Any joy that a 25 basis point rate cut would bring most likely would be swamped by the fear that such a step would engender; the fear that things are much worse than anyone realises.

That's already been the muted reaction to Mr Greenspan's recent attempt to pour oil on the markets' much troubled waters. Everyone was chuffed to learn that things weren't yet quite as bad as they were in 1998 when, as the Fed chief later revealed, the possibility of a systemic failure loomed large for the US (and thus world) financial system. But up to the point when Mr Greenspan spoke two weeks ago, hardly anyone had even thought things were as bad as two years ago - or that they could get as bad.

People started looking at the sky once he reassured everyone that the sky wasn't falling because his comforting words raised the possibility that it could.

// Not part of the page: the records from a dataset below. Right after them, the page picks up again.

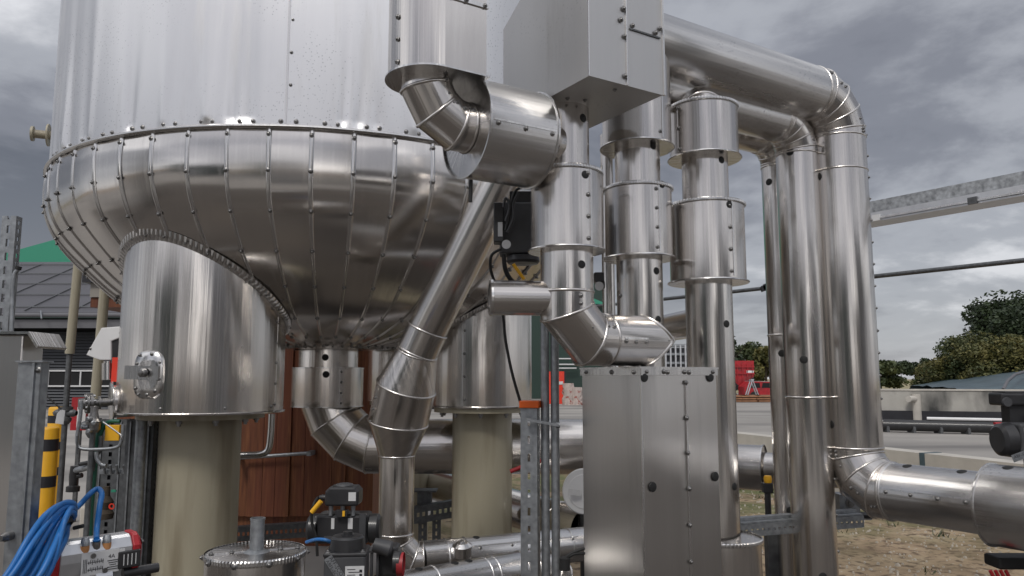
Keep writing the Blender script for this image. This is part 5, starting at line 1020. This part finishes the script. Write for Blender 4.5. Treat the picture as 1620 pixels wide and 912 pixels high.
for i in range(6): m.box(c + f * .0105 + rr * (.02 + .008 * (i % 2)) + UZ * (.045 - .008 * i), rr * (.012 + .004 * (i % 2)), f * .0003, UZ * .001)
for i in range(3): m.box(c + f * .0105 + rr * .048 + UZ * (.04 - .012 * i), rr * .004, f * .0003, UZ * .004)
part('printed_lines', m, M['black'], lp_)
dg1 = (rr * .55 - UZ * .83).normalized(); m = MB(); m.box(c + f * .0105 - rr * .022 + UZ * .04, dg1 * .05, f * .0004, dg1.cross(f) * .013); tp = part('written_tape', m, M['galv'], t); 
up_ = dg1.cross(f); up_ = up_ if up_.dot(rr) > 0 else -up_
text(tp, 'AFF-SCOT', c + f * .0112 - rr * .022 + UZ * .04 - dg1 * .046 + up_ * .001, dg1, up_, .0165); text(tp, 'ABFL-SCO', c + f * .0112 - rr * .022 + UZ * .04 - dg1 * .044 - up_ * .0115, dg1, up_, .0145)
m = MB(); hose(m, [C(485, 858, 2.5), C(500, 854, 2.45), C(516, 855, 2.42), C(530, 862, 2.45)], .0055); solo('air_hose', m, M['blue'], 'short blue hose between the clad pot and the round black cap', 'hose', C(485, 858, 2.5))
q = C(612, 880, 2.6); t = thing('limit_switch', 'black rounded switch unit with a red window, right of the box actuator', 'switch', q); m = MB(); m.box(q + V((.0, .04, -.02)), (.035, 0, 0), (0, .04, 0), (0, 0, .05)); bev(part('housing', m, M['plastic'], t), .012, 3)
m = MB(); q2 = C(606, 868, 2.56); m.rev(q2 + V((-.03, 0, .012)), q2 + V((.03, 0, -.004)), [(0, 0), (0, .022), (.055, .026), (.062, .02), (.062, 0)], 24, .6); part('top_knuckle', m, M['plastic_grey'], t)
m = MB(); q2 = C(633, 890, 2.56); m.rev(q2 + X * -.02, q2 + X, [(0, .036), (.02, .036), (.026, .03), (.026, 0)], 28, .6); part('end_drum', m, M['plastic'], t); m = MB(); m.rev(C(635, 893, 2.56), C(635, 893, 2.56) + X, [(-.012, .0372), (.008, .0372)], 28); part('red_window', m, M['red'], t)
m = MB(); c3 = C(590, 870, 2.6); m.box(c3, (.035, 0, 0), (0, .03, 0), (0, 0, .003)); m.box(c3 + V((-.0, -.02, -.05)), (.004, 0, 0), (0, .006, 0), (0, 0, .045)); m.box(c3 + V((.02, -.02, -.05)), (.004, 0, 0), (0, .006, 0), (0, 0, .045)); part('mounting_bracket', m, M['plastic_grey'], t); m = MB(); m.box(C(577, 908, 2.5), (.012, 0, 0), (0, .01, 0), (0, 0, .008)); part('yellow_pointer', m, M['yellow'], t)
# ---------------------------------------------------------------- black actuator behind riser 1
q = C(808, 360, 2.98); t = thing('valve_actuator', 'black box actuator with side control unit, behind the front riser jacket', 'actuator', q)
m = MB(); m.box(q + V((.03, .06, 0)), (.075, 0, 0), (0, .06, 0), (0, 0, .105)); bev(part('motor_housing', m, M['plastic_grey'], t), .01, 3)
m = MB(); m.box(q + V((.045, .06, .128)), (.05, 0, 0), (0, .05, 0), (0, 0, .022)); part('top_block', m, M['plastic'], t); m = MB(); m.rev(q + V((.05, .05, -.11)), q + V((.05, .05, -9)), [(0, .065), (.02, .068), (.03, .06), (.032, 0)], 28, .8); part('bottom_cap', m, M['plastic'], t)
m = MB(); c = C(789, 352, 2.9); m.box(c + V((0, .03, 0)), (.020, 0, 0), (0, .04, 0), (0, 0, .078)); cu_ = bev(part('control_unit', m, M['plastic'], t), .004); m = MB(); m.box(c + V((.006, -.0112, -.03)), (.009, 0, 0), (0, .001, 0), (0, 0, .028)); part('label_plate', m, M['label'], cu_)
m = MB(); q2 = C(801, 387, 2.87); m.rev(q2, q2 - Y_, [(0, .0), (0, .0175), (.0015, .0175), (.0015, 0)], 28); solo('tag_disc', m, M['label'], 'round pale metal tag hanging on the black actuator', 'tag', q2)
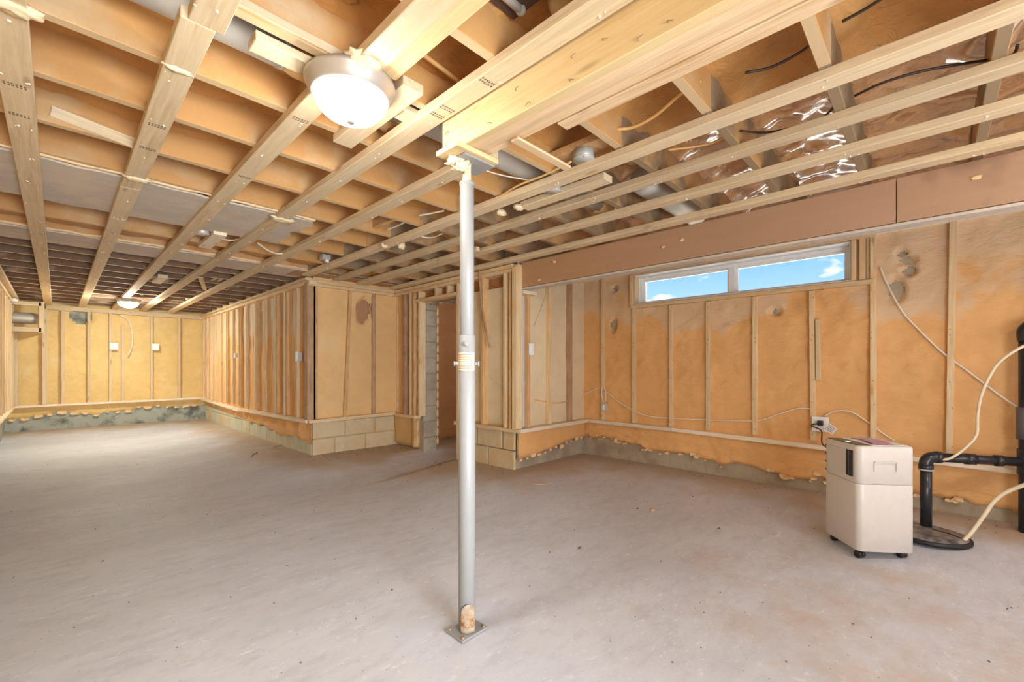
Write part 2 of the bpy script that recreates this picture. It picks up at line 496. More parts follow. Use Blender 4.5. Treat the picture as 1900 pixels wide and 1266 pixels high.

Fixed-interest types, who've been coping with a junk bond market that's become junk itself as well as a pressured investment grade corporate debt market, were left concluding that Mr Greenspan is worried about the possibility of a credit crunch.

Equity types began fretting about a deterioration in credit quality and, after earnings warnings from a clutch of major US banks, quickly concluded it was already here.

Then there are all the other problems derived from slowing world economic growth and a US economy slowing much quicker than anyone thought possible. In a matter of just weeks, talk has turned from widespread agreement about the US economy's coming "soft landing" to discussing the possibility of a "rough landing" or a "hard landing" or even a recession.

The equity market is in shock. Serial earnings' killer announcements are arriving daily and not just from the "old economy" but the much vaunted "new economy" where everything was supposed to be different.

Not only are the banks, car makers and media companies stumbling (News Corp dipped to a new 52-week low in New York on Friday) but so are the chip makers and their suppliers, the PC makers, software companies, disk drive and peripheral manufacturers etc etc as well as the telecom companies and the "concept" telecoms that were all the rage earlier this year when tech/media/telecom was the only place to be.

Internet companies on the whole can be forgotten. Most of those still left are racing each other to become penny stocks en route to being delisted. Ironically, many of the dot commers who looked down their noses at America Online in January when it decided to merge with "old media" giant Time Warner now are terrified that the new giant will kill off what's left of their businesses.

It's not taken much to show that the "new economy" is far more interlinked than the "old economy". Collateral damage from the slowdown in PC sales and burst Internet bubble has produced a multiplying domino effect throughout the whole sector.

Tech has become a black hole sucking everything out of its orbit. One by one the major planets have gone down from Intel to Dell, Compaq, Lucent, Hewlett-Packard, IBM et al. Friday was Microsoft's turn after an earnings warning late the previous day.

Not surprisingly, all the indices tanked because Microsoft is a component of all of them but its falling share price was only partly responsible for the 240 point (2.2 per cent) fall in the Dow Jones Industrial Average, the 75.24 points (2.8 per cent) drop in the Nasdaq Composite index and the 2.1 per cent tumble in the S&P 500 index to a new low for the year. After all, the fade in Microsoft's earnings was hardly a great surprise.

Triple-witching also played a part with the expiry of share and index options and futures increasing volume (to a record 1.56 billion shares on the NYSE).

The really amazing thing is that the bulls haven't been silenced. The brief upward draft in prices ahead of the latest falls sent the tally of bearish advisers to a 16-month low because no-one wants to "miss the bottom".